→ Description of the task
Could you give the data below again, exactly and completely?

→ Collected material
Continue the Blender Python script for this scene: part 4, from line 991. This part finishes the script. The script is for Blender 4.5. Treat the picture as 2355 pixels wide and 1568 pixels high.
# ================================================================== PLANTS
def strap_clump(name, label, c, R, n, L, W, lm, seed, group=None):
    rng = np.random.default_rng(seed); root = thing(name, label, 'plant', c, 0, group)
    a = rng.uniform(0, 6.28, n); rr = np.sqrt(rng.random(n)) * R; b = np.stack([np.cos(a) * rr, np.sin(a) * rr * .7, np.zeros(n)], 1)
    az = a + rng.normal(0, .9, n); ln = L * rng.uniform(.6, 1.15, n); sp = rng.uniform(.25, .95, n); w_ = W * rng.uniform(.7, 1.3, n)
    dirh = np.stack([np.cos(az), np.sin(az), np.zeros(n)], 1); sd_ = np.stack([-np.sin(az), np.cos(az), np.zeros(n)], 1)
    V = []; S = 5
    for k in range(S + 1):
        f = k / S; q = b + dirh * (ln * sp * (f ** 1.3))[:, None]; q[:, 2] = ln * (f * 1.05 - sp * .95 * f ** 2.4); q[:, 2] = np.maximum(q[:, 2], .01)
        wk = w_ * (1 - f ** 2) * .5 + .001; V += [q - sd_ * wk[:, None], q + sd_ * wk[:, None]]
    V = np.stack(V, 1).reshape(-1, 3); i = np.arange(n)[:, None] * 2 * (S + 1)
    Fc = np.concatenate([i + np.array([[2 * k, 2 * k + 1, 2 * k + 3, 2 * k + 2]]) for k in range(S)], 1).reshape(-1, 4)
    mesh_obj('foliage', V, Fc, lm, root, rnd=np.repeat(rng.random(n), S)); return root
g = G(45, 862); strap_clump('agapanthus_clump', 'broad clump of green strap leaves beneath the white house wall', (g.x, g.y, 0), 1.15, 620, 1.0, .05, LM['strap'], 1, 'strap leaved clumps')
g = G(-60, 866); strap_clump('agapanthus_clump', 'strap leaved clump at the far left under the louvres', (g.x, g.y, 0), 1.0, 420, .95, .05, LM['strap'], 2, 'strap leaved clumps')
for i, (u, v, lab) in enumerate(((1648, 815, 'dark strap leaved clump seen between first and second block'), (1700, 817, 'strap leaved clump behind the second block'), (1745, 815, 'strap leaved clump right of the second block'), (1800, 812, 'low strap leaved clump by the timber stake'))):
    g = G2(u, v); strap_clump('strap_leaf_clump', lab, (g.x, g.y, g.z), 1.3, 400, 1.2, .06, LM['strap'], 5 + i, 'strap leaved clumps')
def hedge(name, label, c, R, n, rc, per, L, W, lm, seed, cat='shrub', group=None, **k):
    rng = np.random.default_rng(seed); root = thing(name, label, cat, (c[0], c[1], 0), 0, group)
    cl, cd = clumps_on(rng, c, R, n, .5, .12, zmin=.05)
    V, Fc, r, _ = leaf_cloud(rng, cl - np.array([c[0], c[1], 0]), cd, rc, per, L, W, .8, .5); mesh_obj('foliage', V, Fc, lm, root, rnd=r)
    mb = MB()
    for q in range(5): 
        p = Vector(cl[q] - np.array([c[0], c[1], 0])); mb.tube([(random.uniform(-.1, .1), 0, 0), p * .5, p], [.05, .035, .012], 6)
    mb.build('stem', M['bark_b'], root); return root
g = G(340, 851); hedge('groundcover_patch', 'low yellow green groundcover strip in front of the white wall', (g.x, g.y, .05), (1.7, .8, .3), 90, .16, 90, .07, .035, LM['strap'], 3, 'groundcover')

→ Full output
Continue the Blender Python script for this scene: part 4, from line 991. This part finishes the script. The script is for Blender 4.5. Treat the picture as 2355 pixels wide and 1568 pixels high.
# ================================================================== PLANTS
def strap_clump(name, label, c, R, n, L, W, lm, seed, group=None):
    rng = np.random.default_rng(seed); root = thing(name, label, 'plant', c, 0, group)
    a = rng.uniform(0, 6.28, n); rr = np.sqrt(rng.random(n)) * R; b = np.stack([np.cos(a) * rr, np.sin(a) * rr * .7, np.zeros(n)], 1)
    az = a + rng.normal(0, .9, n); ln = L * rng.uniform(.6, 1.15, n); sp = rng.uniform(.25, .95, n); w_ = W * rng.uniform(.7, 1.3, n)
    dirh = np.stack([np.cos(az), np.sin(az), np.zeros(n)], 1); sd_ = np.stack([-np.sin(az), np.cos(az), np.zeros(n)], 1)
    V = []; S = 5
    for k in range(S + 1):
        f = k / S; q = b + dirh * (ln * sp * (f ** 1.3))[:, None]; q[:, 2] = ln * (f * 1.05 - sp * .95 * f ** 2.4); q[:, 2] = np.maximum(q[:, 2], .01)
        wk = w_ * (1 - f ** 2) * .5 + .001; V += [q - sd_ * wk[:, None], q + sd_ * wk[:, None]]
    V = np.stack(V, 1).reshape(-1, 3); i = np.arange(n)[:, None] * 2 * (S + 1)
    Fc = np.concatenate([i + np.array([[2 * k, 2 * k + 1, 2 * k + 3, 2 * k + 2]]) for k in range(S)], 1).reshape(-1, 4)
    mesh_obj('foliage', V, Fc, lm, root, rnd=np.repeat(rng.random(n), S)); return root
g = G(45, 862); strap_clump('agapanthus_clump', 'broad clump of green strap leaves beneath the white house wall', (g.x, g.y, 0), 1.15, 620, 1.0, .05, LM['strap'], 1, 'strap leaved clumps')
g = G(-60, 866); strap_clump('agapanthus_clump', 'strap leaved clump at the far left under the louvres', (g.x, g.y, 0), 1.0, 420, .95, .05, LM['strap'], 2, 'strap leaved clumps')
for i, (u, v, lab) in enumerate(((1648, 815, 'dark strap leaved clump seen between first and second block'), (1700, 817, 'strap leaved clump behind the second block'), (1745, 815, 'strap leaved clump right of the second block'), (1800, 812, 'low strap leaved clump by the timber stake'))):
    g = G2(u, v); strap_clump('strap_leaf_clump', lab, (g.x, g.y, g.z), 1.3, 400, 1.2, .06, LM['strap'], 5 + i, 'strap leaved clumps')
def hedge(name, label, c, R, n, rc, per, L, W, lm, seed, cat='shrub', group=None, **k):
    rng = np.random.default_rng(seed); root = thing(name, label, cat, (c[0], c[1], 0), 0, group)
    cl, cd = clumps_on(rng, c, R, n, .5, .12, zmin=.05)
    V, Fc, r, _ = leaf_cloud(rng, cl - np.array([c[0], c[1], 0]), cd, rc, per, L, W, .8, .5); mesh_obj('foliage', V, Fc, lm, root, rnd=r)
    mb = MB()
    for q in range(5): 
        p = Vector(cl[q] - np.array([c[0], c[1], 0])); mb.tube([(random.uniform(-.1, .1), 0, 0), p * .5, p], [.05, .035, .012], 6)
    mb.build('stem', M['bark_b'], root); return root
g = G(340, 851); hedge('groundcover_patch', 'low yellow green groundcover strip in front of the white wall', (g.x, g.y, .05), (1.7, .8, .3), 90, .16, 90, .07, .035, LM['strap'], 3, 'groundcover')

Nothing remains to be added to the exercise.